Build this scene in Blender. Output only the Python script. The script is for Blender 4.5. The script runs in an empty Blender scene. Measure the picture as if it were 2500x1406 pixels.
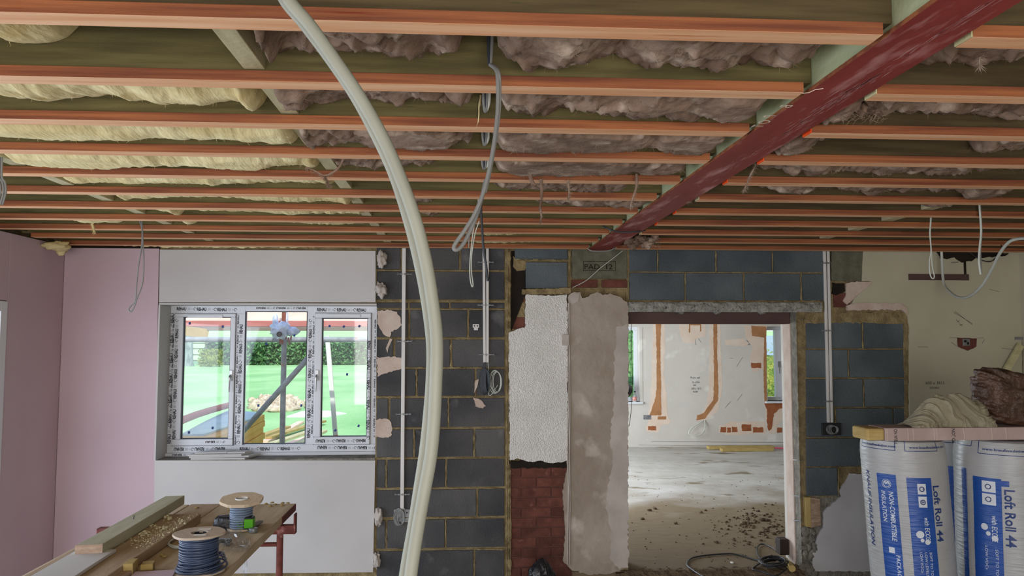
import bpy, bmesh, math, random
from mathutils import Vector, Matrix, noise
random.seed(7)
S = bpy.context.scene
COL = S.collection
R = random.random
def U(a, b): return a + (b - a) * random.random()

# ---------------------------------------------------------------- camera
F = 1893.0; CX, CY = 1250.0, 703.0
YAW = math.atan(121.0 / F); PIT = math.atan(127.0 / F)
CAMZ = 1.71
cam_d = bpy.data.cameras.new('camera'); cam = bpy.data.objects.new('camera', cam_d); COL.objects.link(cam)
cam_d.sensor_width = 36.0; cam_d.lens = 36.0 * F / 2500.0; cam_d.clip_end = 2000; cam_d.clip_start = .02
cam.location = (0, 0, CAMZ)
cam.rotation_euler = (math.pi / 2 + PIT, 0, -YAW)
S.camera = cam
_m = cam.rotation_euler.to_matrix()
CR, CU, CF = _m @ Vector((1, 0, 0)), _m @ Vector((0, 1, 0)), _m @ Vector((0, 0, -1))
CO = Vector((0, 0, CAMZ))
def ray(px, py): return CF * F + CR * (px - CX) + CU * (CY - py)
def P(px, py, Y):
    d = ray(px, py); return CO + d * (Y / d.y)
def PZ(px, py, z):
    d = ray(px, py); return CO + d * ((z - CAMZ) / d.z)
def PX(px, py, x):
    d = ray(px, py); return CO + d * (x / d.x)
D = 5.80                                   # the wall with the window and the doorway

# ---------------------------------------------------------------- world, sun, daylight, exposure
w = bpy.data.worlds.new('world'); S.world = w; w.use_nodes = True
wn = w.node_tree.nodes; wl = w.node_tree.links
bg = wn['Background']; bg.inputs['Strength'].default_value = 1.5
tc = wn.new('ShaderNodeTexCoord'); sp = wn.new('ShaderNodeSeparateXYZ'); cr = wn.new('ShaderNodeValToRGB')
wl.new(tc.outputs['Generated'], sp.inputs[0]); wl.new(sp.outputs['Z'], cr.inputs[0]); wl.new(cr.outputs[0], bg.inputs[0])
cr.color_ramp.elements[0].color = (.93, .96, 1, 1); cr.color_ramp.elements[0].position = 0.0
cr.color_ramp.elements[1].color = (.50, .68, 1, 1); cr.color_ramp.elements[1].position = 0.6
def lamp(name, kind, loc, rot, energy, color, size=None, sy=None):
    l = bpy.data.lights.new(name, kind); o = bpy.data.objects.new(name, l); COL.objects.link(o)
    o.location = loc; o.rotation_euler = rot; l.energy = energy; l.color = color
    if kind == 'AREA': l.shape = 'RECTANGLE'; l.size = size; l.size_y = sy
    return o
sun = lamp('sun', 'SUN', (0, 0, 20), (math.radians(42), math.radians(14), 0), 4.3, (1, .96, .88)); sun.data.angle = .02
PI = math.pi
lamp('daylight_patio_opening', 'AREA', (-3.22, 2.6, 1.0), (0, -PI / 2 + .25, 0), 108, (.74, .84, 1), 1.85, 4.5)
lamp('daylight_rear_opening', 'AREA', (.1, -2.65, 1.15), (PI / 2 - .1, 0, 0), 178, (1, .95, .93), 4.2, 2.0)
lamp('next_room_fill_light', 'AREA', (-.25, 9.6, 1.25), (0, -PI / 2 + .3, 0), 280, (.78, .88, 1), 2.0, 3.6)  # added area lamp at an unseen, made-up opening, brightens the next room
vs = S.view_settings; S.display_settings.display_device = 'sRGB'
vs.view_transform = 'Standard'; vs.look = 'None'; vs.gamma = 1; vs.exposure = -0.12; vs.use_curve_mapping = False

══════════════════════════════

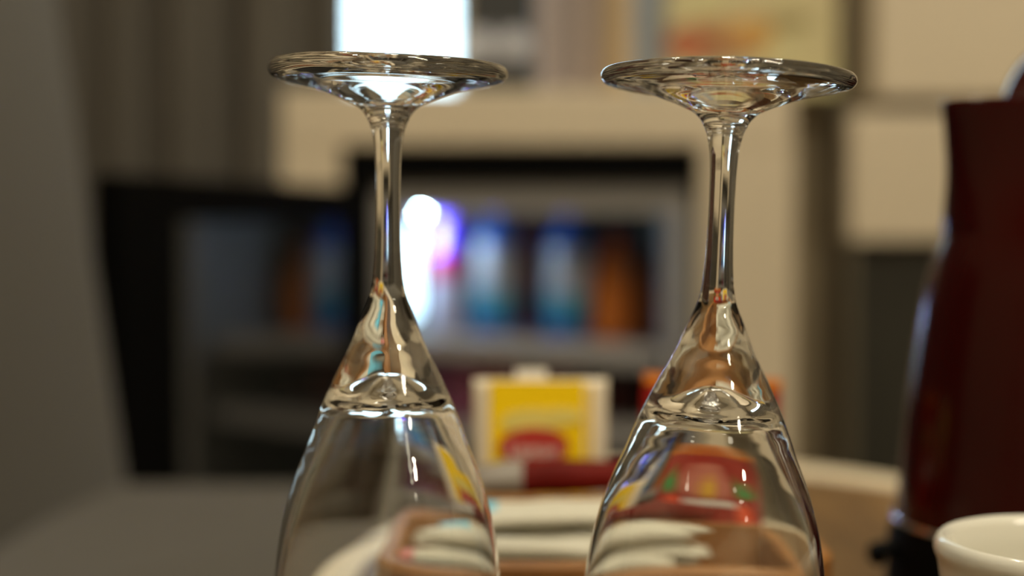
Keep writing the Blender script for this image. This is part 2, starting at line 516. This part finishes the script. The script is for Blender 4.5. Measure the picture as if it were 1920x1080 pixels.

══════════════════════════════

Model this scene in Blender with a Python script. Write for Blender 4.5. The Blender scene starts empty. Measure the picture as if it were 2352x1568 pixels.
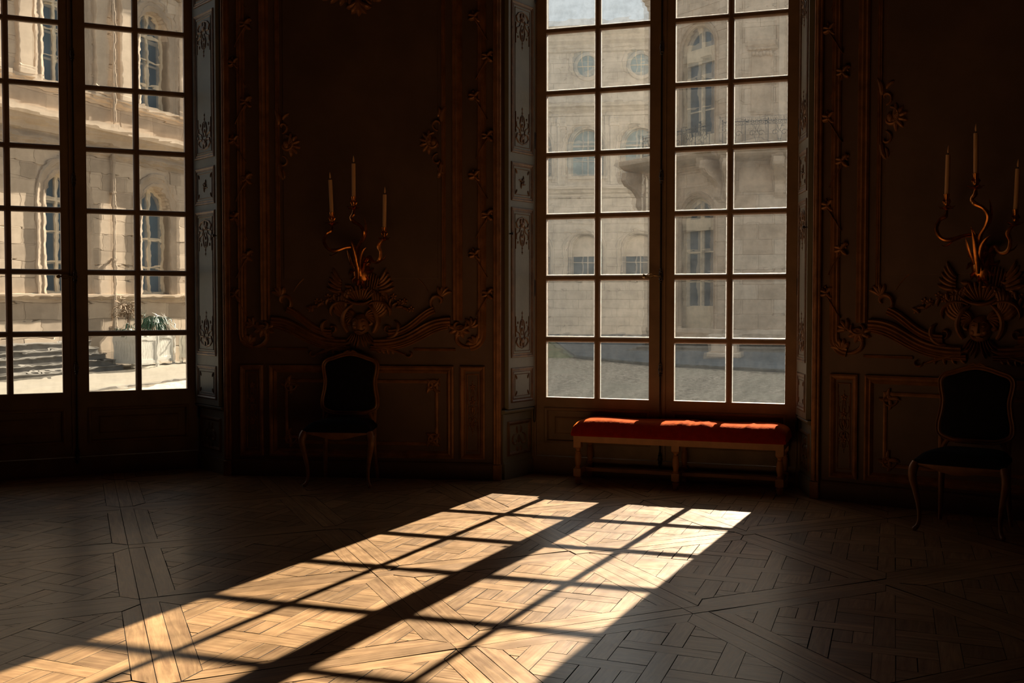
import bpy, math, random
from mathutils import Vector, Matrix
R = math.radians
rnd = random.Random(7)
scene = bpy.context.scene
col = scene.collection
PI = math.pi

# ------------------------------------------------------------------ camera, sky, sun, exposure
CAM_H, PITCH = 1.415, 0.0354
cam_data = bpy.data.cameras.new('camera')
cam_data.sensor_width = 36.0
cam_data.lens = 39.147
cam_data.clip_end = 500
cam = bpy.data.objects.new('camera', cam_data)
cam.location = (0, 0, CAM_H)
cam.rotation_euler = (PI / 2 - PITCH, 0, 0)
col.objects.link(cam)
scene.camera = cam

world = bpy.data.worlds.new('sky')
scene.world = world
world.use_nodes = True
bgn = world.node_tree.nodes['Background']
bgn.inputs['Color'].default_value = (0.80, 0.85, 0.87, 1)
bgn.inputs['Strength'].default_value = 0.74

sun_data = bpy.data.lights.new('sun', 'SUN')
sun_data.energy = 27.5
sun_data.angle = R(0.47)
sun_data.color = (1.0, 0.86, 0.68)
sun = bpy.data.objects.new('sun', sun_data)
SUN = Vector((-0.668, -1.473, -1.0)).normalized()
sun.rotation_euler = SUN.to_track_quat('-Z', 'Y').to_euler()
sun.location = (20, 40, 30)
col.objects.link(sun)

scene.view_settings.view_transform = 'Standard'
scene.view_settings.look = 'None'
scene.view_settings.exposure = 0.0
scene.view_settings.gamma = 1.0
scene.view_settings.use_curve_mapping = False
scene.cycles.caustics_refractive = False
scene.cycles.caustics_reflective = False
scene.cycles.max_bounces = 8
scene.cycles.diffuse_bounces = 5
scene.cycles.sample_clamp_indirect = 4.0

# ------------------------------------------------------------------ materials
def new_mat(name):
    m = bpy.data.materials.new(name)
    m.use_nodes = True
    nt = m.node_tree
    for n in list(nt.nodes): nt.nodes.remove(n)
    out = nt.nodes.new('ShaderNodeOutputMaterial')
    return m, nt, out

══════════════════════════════

- _Exercise aim_: Return, from the data, each line that has the word "empty" in it.

- _Result for this exercise_:
Build this scene in Blender. Output only the Python script. The script is for Blender 4.5. The script runs in an empty Blender scene. Measure the picture as if it were 2500x1406 pixels.
Model this scene in Blender with a Python script. Write for Blender 4.5. The Blender scene starts empty. Measure the picture as if it were 2352x1568 pixels.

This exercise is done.